Moreover, in cases like this one, with a fee shifting statute that applies to the case, the decision making process in evaluating the possibility that a short term win will end up being more costly in the long term tends to get worse rather than better, because each side has a stronger incentive to win on the merits without regard to what is actually at stake on the merits, and this clouds their judgment and makes the right choice harder to determine.

Conversely, sometimes you get get a quick win on the merits for your client that increases the risk that a decision will be overturned by a higher court relative to a slower win (indeed, this is true of almost all quick wins in litigation that don't involve a settlement). If the quick win is later overturned by a higher court, this is usually less desirable for your client in the long run. But, it is very hard to pass up an opportunity for a quick win, because saving time (that has great value apart from the litigation cost related aspect of this) is valuable and this usually reduces litigation cost and expense. Also, appellate outcomes are hard to predict in practice, and most trial court wins are not overturned on appeal, either because they are not appealed or because they are affirmed on appeal.

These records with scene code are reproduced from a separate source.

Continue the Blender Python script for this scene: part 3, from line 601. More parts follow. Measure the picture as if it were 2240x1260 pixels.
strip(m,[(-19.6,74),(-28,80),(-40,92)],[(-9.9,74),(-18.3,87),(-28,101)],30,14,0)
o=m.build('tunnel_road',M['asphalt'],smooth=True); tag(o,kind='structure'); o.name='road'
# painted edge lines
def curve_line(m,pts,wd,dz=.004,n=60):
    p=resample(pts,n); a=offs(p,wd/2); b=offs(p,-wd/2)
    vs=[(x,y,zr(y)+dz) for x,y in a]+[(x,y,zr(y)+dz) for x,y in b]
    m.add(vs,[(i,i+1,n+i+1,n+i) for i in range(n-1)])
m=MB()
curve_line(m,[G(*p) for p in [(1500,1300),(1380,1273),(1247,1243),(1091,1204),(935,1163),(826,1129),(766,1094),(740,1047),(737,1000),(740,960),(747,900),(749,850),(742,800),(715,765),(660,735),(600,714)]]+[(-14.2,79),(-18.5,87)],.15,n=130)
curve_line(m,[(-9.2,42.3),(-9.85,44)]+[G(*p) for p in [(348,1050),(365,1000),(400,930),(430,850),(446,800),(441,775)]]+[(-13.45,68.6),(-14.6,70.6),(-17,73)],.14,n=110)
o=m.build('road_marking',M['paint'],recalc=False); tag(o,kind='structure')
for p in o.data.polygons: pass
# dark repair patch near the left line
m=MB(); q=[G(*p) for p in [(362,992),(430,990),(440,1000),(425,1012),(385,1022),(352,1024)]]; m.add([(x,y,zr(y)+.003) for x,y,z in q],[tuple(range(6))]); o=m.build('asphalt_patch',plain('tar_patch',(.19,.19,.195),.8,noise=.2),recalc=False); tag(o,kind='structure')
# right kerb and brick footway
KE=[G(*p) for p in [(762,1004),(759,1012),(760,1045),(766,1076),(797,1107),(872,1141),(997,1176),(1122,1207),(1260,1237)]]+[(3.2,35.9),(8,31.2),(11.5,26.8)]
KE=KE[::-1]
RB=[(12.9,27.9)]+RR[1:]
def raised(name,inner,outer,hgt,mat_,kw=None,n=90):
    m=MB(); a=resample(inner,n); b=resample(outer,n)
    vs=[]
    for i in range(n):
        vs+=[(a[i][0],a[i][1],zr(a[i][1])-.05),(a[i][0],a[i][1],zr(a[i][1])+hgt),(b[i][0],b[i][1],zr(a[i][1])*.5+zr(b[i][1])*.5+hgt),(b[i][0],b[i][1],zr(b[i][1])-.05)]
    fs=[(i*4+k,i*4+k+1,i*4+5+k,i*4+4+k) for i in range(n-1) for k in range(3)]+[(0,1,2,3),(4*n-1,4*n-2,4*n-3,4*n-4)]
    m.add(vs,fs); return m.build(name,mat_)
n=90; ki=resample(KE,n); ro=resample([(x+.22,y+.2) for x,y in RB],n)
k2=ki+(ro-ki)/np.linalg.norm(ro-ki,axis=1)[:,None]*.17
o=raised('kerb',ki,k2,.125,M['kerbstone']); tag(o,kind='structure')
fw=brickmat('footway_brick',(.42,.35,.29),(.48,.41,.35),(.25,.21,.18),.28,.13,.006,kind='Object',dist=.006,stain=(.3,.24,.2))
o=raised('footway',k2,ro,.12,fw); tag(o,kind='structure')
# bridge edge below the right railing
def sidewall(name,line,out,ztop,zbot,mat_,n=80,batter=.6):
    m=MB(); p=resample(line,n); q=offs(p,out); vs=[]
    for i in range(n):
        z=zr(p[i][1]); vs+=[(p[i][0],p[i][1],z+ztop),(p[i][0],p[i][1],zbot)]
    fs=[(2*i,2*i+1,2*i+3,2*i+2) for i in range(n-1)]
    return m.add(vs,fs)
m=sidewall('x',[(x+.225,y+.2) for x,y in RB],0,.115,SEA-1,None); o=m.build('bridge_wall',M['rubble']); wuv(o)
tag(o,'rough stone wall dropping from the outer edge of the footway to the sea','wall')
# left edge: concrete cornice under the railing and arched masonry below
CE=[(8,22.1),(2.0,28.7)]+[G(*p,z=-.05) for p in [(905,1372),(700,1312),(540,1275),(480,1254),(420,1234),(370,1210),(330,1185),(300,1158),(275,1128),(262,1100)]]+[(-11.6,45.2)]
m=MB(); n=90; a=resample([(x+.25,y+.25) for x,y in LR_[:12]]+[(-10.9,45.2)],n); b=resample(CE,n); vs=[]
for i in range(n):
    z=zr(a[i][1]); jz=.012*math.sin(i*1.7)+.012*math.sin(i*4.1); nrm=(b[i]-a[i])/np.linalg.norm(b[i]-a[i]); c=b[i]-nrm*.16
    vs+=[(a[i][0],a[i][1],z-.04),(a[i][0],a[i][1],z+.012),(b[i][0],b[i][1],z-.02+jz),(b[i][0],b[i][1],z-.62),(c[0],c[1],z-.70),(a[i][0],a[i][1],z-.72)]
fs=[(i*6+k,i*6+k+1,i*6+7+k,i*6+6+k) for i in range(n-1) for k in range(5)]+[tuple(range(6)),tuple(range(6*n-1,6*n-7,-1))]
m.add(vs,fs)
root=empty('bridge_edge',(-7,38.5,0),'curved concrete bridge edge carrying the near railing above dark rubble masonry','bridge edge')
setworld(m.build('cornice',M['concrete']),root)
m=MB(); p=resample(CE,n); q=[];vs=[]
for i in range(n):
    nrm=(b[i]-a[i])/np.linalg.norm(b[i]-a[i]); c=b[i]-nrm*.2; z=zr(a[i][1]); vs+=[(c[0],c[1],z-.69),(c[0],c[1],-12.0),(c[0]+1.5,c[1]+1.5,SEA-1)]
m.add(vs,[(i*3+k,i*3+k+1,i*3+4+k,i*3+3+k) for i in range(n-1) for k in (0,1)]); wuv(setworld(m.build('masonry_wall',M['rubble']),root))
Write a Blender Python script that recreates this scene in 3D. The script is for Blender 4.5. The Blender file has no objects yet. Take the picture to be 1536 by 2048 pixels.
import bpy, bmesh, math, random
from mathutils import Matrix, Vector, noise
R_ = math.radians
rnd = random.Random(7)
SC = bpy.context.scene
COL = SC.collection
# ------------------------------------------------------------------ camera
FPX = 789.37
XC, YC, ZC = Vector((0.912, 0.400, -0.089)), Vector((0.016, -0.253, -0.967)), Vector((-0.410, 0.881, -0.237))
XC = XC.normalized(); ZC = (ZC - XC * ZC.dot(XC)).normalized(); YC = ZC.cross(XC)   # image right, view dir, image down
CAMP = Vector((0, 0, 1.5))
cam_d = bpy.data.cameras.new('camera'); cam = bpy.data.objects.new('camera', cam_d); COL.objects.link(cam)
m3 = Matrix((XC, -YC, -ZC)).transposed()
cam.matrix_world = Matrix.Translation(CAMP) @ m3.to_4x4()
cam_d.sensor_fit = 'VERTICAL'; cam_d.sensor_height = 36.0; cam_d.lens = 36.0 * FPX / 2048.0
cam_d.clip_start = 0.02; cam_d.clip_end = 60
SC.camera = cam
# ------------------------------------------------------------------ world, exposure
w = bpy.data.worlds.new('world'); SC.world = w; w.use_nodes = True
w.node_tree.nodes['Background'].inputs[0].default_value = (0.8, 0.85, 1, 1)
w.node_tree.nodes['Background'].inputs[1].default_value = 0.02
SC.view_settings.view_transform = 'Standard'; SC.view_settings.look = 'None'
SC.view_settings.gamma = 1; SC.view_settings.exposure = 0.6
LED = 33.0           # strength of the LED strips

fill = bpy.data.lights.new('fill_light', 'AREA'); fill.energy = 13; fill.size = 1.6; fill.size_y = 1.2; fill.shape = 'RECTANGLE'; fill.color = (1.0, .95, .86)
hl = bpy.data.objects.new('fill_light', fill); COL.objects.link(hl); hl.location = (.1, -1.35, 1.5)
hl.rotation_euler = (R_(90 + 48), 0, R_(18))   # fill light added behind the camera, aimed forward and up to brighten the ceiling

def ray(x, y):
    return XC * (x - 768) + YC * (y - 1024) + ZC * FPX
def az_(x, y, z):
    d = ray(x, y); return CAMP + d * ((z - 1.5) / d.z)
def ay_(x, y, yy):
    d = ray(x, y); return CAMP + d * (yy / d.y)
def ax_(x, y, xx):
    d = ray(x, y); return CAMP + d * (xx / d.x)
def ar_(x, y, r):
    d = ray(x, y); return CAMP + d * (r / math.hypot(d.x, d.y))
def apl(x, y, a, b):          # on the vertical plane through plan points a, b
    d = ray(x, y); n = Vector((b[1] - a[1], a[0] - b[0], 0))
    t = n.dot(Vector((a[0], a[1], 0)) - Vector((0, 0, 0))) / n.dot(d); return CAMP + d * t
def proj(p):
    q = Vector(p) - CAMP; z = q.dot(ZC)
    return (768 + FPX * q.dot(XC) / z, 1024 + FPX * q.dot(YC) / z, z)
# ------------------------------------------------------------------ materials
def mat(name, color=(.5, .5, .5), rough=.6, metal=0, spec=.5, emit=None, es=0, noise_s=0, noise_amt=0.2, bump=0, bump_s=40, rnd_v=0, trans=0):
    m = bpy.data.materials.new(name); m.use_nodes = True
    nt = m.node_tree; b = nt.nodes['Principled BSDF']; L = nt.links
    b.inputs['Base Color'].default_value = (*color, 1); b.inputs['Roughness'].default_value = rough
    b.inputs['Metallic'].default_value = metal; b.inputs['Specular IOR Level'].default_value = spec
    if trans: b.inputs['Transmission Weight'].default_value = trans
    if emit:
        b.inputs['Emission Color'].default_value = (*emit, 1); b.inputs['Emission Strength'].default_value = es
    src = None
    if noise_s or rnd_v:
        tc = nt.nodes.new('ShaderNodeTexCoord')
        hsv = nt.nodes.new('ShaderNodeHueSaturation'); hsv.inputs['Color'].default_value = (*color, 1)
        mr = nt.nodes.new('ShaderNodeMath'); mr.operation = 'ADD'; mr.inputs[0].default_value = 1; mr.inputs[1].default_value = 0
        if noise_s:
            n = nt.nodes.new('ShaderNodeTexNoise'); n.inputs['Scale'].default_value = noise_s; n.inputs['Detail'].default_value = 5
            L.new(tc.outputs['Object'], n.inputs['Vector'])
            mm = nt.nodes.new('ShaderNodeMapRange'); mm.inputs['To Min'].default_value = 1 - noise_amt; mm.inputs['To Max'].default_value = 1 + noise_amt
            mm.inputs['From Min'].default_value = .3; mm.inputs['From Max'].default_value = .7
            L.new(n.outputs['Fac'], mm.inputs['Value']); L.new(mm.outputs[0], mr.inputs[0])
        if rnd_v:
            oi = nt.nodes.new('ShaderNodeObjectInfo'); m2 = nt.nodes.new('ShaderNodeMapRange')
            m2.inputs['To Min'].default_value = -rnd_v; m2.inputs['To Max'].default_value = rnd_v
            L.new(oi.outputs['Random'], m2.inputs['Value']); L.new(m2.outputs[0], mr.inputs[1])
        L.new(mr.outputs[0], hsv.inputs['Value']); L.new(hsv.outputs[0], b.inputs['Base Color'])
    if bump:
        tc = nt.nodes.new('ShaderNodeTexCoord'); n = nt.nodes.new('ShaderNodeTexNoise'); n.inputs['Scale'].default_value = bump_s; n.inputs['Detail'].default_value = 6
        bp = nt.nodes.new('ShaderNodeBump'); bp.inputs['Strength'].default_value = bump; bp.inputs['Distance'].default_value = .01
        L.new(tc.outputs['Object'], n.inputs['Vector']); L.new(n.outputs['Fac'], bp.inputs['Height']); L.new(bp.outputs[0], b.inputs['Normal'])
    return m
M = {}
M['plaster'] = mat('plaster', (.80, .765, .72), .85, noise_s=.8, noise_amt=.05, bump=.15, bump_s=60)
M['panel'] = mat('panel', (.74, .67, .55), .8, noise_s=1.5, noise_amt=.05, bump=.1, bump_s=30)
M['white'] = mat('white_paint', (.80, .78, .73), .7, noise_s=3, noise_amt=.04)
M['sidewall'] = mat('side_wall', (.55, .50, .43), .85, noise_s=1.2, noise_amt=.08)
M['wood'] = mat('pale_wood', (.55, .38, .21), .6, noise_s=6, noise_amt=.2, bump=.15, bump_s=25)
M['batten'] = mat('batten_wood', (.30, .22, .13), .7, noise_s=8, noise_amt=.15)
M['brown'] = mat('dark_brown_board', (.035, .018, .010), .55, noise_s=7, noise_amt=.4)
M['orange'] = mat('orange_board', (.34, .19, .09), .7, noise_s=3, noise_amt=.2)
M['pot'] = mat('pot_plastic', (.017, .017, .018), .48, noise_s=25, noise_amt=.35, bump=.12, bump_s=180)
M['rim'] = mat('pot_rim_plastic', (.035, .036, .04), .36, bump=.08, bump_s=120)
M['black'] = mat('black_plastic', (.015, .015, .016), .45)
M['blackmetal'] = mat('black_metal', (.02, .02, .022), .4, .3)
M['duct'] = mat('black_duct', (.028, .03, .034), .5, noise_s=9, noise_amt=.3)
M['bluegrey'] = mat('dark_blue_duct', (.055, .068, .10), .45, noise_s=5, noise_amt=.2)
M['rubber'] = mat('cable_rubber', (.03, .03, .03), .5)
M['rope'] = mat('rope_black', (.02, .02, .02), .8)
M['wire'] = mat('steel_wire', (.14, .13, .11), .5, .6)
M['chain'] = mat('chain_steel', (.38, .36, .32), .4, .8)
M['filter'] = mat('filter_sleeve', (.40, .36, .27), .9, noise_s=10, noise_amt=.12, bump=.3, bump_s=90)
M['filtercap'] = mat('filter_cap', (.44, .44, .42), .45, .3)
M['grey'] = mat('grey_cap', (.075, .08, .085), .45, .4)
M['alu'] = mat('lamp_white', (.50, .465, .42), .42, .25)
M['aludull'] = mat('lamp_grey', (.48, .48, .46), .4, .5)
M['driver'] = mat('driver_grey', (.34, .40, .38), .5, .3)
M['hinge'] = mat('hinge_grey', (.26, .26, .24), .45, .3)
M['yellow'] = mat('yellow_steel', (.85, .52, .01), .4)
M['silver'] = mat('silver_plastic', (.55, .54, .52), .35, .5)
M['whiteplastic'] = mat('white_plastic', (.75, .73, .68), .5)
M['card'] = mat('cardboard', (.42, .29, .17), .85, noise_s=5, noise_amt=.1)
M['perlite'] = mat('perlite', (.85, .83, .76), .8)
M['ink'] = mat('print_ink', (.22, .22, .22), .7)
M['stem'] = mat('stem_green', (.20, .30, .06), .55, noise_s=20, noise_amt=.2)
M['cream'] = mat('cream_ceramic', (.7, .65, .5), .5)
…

Finding a way to reform civil procedure and substantive private law to discourage this kind of decision making is a non-obvious matter, which is an important reason that this system is still around after literally hundreds of years of experience with the same basic grounds rules, and many decades of experience with the most pertinent of the very specific civil procedure rules in question.

It would be possible to significantly reduce the time and expense related to collateral fee award disputes, but that is a subject for another day.